Vincent, who ended up staying two years, sounds like a typical teenager and he acted like a teenager for many of the same reasons a teenager does. I think he hated being dependent on his brother and most frequent correspondent Theo (who had supported him and his parents for years) and hated being forced to live with his parents as a dependent. He yearned to be a successful, respected painter and pillar of the art world. Ironically his uncle and Theo were pillars of the art world. They were successful merchants of popular art prints. (One of several career paths Vincent had tried unsuccessfully.)

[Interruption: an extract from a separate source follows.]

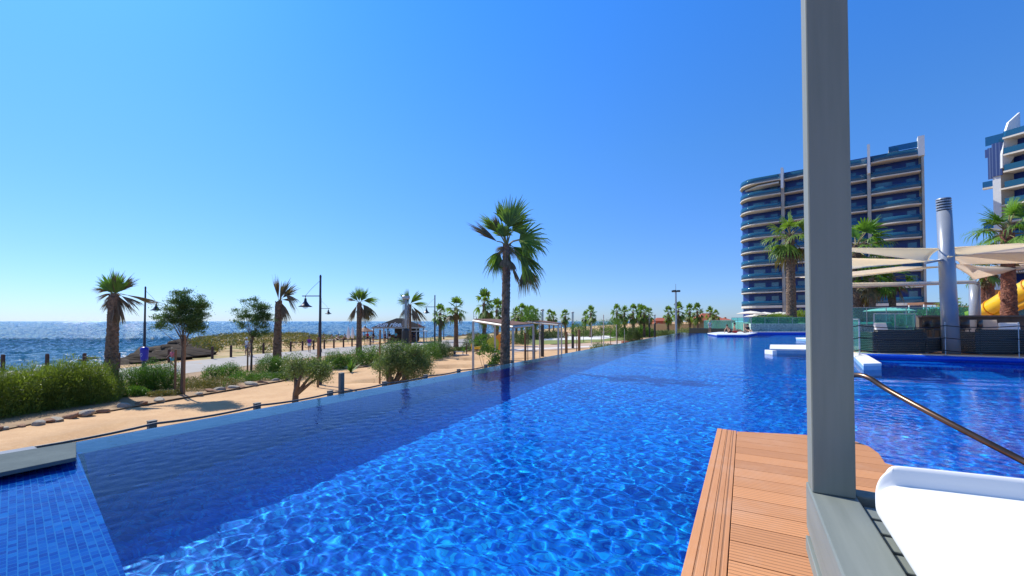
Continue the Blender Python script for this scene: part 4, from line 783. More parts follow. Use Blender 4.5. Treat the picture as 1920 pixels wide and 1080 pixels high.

By 1883, Vincent had been painting and drawing diligently–obsessively–for years. It no doubt developed his artistic skills. The problem was, he had mostly been painting and drawing, for him, the wrong things (human models) in the wrong mediums (he was determined to succeed in black and white) in the wrong style (he seemed to favor realism over impressionism). He was about to start painting, for him, the right things (landscapes and scenes) in the right medium (oil) in the right style (his own).